**** Source data ****

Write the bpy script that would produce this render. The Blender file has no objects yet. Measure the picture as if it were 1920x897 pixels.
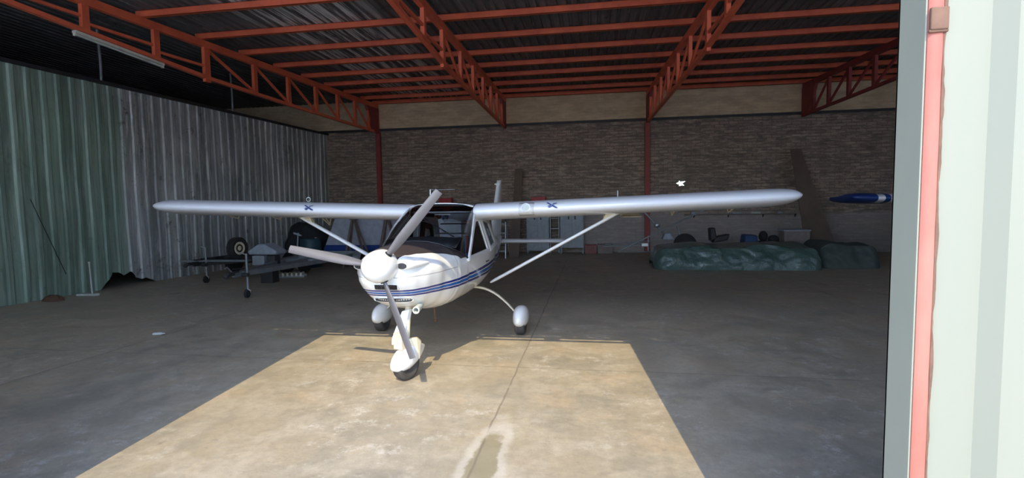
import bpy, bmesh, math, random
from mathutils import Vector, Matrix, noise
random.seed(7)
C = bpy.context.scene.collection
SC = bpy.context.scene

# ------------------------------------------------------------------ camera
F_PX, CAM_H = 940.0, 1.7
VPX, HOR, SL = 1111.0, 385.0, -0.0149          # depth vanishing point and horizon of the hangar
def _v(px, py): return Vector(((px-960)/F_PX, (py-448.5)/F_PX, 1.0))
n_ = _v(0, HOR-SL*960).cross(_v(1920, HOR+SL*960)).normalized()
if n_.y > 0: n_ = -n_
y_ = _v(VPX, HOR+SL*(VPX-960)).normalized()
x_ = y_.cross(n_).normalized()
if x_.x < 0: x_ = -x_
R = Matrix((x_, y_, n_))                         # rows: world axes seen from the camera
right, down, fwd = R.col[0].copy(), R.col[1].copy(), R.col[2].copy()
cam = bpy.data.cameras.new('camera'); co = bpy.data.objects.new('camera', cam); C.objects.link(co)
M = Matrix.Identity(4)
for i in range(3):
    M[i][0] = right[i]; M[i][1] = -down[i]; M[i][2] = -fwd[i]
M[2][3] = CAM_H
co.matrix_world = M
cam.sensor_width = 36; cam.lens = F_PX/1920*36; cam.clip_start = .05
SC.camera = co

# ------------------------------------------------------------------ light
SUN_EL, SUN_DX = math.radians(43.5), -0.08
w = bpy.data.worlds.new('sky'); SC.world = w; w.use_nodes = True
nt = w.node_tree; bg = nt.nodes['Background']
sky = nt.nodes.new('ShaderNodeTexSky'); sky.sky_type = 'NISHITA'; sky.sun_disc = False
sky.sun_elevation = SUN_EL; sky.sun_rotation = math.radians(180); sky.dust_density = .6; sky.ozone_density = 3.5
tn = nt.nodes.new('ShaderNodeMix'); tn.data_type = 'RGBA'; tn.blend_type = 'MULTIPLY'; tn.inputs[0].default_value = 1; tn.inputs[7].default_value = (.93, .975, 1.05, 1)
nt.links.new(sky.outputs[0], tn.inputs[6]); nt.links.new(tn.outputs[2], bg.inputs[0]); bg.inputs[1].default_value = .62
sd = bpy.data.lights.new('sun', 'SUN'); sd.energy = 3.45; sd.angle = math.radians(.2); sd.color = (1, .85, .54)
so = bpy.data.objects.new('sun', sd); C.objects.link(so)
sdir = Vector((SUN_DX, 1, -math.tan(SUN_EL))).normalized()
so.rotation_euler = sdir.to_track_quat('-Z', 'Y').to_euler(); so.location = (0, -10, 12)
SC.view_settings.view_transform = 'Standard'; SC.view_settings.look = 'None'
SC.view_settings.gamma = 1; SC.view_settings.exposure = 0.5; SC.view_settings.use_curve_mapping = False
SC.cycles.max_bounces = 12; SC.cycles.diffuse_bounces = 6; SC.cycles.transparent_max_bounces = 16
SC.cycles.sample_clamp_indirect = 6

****

**What the exercise asks**
Make an exact reproduction of the listing above, without any pictures.

**Expected output**
Write the bpy script that would produce this render. The Blender file has no objects yet. Measure the picture as if it were 1920x897 pixels.
import bpy, bmesh, math, random
from mathutils import Vector, Matrix, noise
random.seed(7)
C = bpy.context.scene.collection
SC = bpy.context.scene

# ------------------------------------------------------------------ camera
F_PX, CAM_H = 940.0, 1.7
VPX, HOR, SL = 1111.0, 385.0, -0.0149          # depth vanishing point and horizon of the hangar
def _v(px, py): return Vector(((px-960)/F_PX, (py-448.5)/F_PX, 1.0))
n_ = _v(0, HOR-SL*960).cross(_v(1920, HOR+SL*960)).normalized()
if n_.y > 0: n_ = -n_
y_ = _v(VPX, HOR+SL*(VPX-960)).normalized()
x_ = y_.cross(n_).normalized()
if x_.x < 0: x_ = -x_
R = Matrix((x_, y_, n_))                         # rows: world axes seen from the camera
right, down, fwd = R.col[0].copy(), R.col[1].copy(), R.col[2].copy()
cam = bpy.data.cameras.new('camera'); co = bpy.data.objects.new('camera', cam); C.objects.link(co)
M = Matrix.Identity(4)
for i in range(3):
    M[i][0] = right[i]; M[i][1] = -down[i]; M[i][2] = -fwd[i]
M[2][3] = CAM_H
co.matrix_world = M
cam.sensor_width = 36; cam.lens = F_PX/1920*36; cam.clip_start = .05
SC.camera = co

# ------------------------------------------------------------------ light
SUN_EL, SUN_DX = math.radians(43.5), -0.08
w = bpy.data.worlds.new('sky'); SC.world = w; w.use_nodes = True
nt = w.node_tree; bg = nt.nodes['Background']
sky = nt.nodes.new('ShaderNodeTexSky'); sky.sky_type = 'NISHITA'; sky.sun_disc = False
sky.sun_elevation = SUN_EL; sky.sun_rotation = math.radians(180); sky.dust_density = .6; sky.ozone_density = 3.5
tn = nt.nodes.new('ShaderNodeMix'); tn.data_type = 'RGBA'; tn.blend_type = 'MULTIPLY'; tn.inputs[0].default_value = 1; tn.inputs[7].default_value = (.93, .975, 1.05, 1)
nt.links.new(sky.outputs[0], tn.inputs[6]); nt.links.new(tn.outputs[2], bg.inputs[0]); bg.inputs[1].default_value = .62
sd = bpy.data.lights.new('sun', 'SUN'); sd.energy = 3.45; sd.angle = math.radians(.2); sd.color = (1, .85, .54)
so = bpy.data.objects.new('sun', sd); C.objects.link(so)
sdir = Vector((SUN_DX, 1, -math.tan(SUN_EL))).normalized()
so.rotation_euler = sdir.to_track_quat('-Z', 'Y').to_euler(); so.location = (0, -10, 12)
SC.view_settings.view_transform = 'Standard'; SC.view_settings.look = 'None'
SC.view_settings.gamma = 1; SC.view_settings.exposure = 0.5; SC.view_settings.use_curve_mapping = False
SC.cycles.max_bounces = 12; SC.cycles.diffuse_bounces = 6; SC.cycles.transparent_max_bounces = 16
SC.cycles.sample_clamp_indirect = 6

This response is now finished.